Les Chroniques de l'Imaginaire

Lettres à une Noire - Ega, Françoise

En 1962, Françoise Ega vit à Marseille, avec son mari et ses cinq enfants. Elle a quarante-deux ans et des rêves d'écriture plein la tête. La réalité est tout autre. Son mari travaille mais les fins de mois sont difficiles. Il aimerait que son épouse reste à la maison mais elle sait qu'un salaire de plus ne ferait pas de mal, d'autant que c'est une femme active, pleine de ressources, engagée dans son quartier et qui n'a pas peur de se retrousser les manches.

Elle a aussi une ambition sous-jacente : se documenter sur ce que vivent ses consœurs antillaises femmes de ménage. A cette époque, il y a le cliché de l'antillaise travailleuse, une main-d’œuvre bon marché corvéable qu'on n'a pas besoin d'appeler par son prénom puisqu'il suffit de l'appeler Renée comme sa prédécesseure, cela fera bien l'affaire. Françoise, dite Mamega, trouve là matière à écrire ses lettres à Carolina, une interlocutrice qui ne la lira jamais mais qui est une Brésilienne noire qui a osé écrire sur sa condition dans son pays. C'est à elle que Françoise s'adresse mois après mois.

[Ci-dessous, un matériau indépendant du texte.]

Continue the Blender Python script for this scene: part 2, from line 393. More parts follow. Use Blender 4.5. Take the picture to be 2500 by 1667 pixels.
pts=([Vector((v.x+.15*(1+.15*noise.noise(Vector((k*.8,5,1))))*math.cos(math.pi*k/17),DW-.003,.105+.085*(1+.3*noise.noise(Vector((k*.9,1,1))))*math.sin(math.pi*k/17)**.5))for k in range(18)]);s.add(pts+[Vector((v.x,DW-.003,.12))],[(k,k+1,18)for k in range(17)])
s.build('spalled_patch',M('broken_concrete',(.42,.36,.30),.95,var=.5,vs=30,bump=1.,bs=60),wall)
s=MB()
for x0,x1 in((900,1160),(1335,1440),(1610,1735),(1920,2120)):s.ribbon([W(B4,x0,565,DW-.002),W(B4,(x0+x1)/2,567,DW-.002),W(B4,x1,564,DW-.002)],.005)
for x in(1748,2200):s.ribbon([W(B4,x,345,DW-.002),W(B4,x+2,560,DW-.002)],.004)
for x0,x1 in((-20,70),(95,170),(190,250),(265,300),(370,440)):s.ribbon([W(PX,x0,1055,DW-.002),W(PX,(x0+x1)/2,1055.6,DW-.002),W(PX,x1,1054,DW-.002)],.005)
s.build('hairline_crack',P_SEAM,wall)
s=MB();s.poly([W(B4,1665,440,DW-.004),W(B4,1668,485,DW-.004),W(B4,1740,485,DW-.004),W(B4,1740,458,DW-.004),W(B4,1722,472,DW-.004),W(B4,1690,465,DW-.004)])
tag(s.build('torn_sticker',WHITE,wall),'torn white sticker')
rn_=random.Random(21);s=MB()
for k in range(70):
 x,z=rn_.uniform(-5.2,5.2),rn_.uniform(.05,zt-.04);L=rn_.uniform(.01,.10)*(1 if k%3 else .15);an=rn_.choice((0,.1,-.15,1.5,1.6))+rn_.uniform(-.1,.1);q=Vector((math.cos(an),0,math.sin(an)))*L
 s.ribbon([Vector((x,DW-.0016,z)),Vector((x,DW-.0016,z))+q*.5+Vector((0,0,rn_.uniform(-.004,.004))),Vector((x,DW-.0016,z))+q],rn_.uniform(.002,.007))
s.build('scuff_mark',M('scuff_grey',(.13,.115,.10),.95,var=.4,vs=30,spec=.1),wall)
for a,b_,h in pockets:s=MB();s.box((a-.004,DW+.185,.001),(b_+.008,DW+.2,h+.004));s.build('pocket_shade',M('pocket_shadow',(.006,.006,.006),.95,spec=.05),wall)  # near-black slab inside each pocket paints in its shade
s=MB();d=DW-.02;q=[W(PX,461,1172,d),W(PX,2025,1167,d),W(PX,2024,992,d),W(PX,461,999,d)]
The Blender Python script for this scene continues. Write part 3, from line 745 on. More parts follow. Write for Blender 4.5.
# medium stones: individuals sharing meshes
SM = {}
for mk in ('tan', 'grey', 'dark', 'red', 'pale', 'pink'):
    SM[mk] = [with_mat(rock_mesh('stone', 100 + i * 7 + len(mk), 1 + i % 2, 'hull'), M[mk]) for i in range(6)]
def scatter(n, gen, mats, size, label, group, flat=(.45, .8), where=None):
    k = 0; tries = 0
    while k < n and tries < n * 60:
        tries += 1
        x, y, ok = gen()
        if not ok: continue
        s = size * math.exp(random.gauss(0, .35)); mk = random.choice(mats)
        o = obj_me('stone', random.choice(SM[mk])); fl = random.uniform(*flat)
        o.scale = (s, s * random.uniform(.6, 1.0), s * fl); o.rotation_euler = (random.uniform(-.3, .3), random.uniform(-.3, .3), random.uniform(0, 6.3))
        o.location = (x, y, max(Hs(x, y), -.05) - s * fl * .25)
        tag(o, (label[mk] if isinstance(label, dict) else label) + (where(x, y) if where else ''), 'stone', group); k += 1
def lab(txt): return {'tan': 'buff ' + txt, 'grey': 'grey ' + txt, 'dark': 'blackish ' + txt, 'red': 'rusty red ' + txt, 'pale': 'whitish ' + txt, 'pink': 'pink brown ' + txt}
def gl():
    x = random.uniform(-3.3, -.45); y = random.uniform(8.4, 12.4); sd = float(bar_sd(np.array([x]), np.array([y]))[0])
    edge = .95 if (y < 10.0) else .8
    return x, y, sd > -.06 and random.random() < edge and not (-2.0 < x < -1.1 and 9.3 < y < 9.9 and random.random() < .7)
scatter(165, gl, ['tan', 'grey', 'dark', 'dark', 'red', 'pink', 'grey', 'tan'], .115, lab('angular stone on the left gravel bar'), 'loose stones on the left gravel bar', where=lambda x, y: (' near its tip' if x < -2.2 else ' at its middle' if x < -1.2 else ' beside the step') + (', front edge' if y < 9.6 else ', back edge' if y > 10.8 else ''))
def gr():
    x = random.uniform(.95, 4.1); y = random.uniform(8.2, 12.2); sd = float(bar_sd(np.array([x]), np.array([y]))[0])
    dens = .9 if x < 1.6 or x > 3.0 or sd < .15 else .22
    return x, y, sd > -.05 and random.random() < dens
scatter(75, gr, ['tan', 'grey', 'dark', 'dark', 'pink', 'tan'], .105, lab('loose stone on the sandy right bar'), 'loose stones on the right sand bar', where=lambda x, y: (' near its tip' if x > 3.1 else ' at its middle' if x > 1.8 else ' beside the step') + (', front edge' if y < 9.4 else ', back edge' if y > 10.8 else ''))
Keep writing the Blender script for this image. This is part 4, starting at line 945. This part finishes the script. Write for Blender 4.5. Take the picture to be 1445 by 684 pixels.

Avec ses lettres, elle apporte le témoignage de ce que c'est que de vivre dans cette époque quand on est Français de seconde zone. De nombreuses Antillaises viennent d'ailleurs en métropole pour toucher les allocations familiales, qui ne leur sont pas accordées dans leurs îles. Elle raconte ce que c'est que de travailler pour ces blanches qui font trimer leur bonne sans leur accorder un verre d'eau, qui trouvent des stratagèmes pour ne pas payer toutes les heures dues ; qui abusent de leur pouvoir, tout simplement.

Dans le même temps, Mamega raconte ce roman qu'elle écrit sur le bout de table de la cuisine pendant que les enfants apprennent leur leçons. Elle nous parle avec une tendresse pour le moins étonnante de la consternation de son mari qui considère que ses écritures ne sont que fantaisies vaines. Pour autant, on sent qu'il est comme ses enfants, curieux de connaître la suite de son roman. Ses fils et filles qui rient et réclament la suite sont son meilleur public. Ce n'est pas faute d'essayer de trouver moyen d'être publiée, mais le chemin est tortueux, il faut connaître les bonnes portes et avoir un peu de chance. Pourtant, comme le souligne Daniel Pennac dans sa préface, "Et je tombe sur un écrivain".

Françoise Ega a beau ne pas avoir le profil type, elle a le don d'écrire. Ses Lettres à une Noire se lisent avec un plaisir véritable. Elle livre ses pensées, les banalités de la routine, les évènements exceptionnels, les anecdotes drôles, sa lassitude des corvées ménagères et son épuisement à vendre des épices à la foire avec le même flot naturel saisissant d'authenticité.  Elle fait de son quotidien de la littérature. Et par la littérature, elle se fait voix de toutes ces femmes qui ont travaillé dur dans l'indifférence générale.

Un témoignage exceptionnel remis à l'honneur par cette nouvelle édition Folio que je vous recommande chaudement.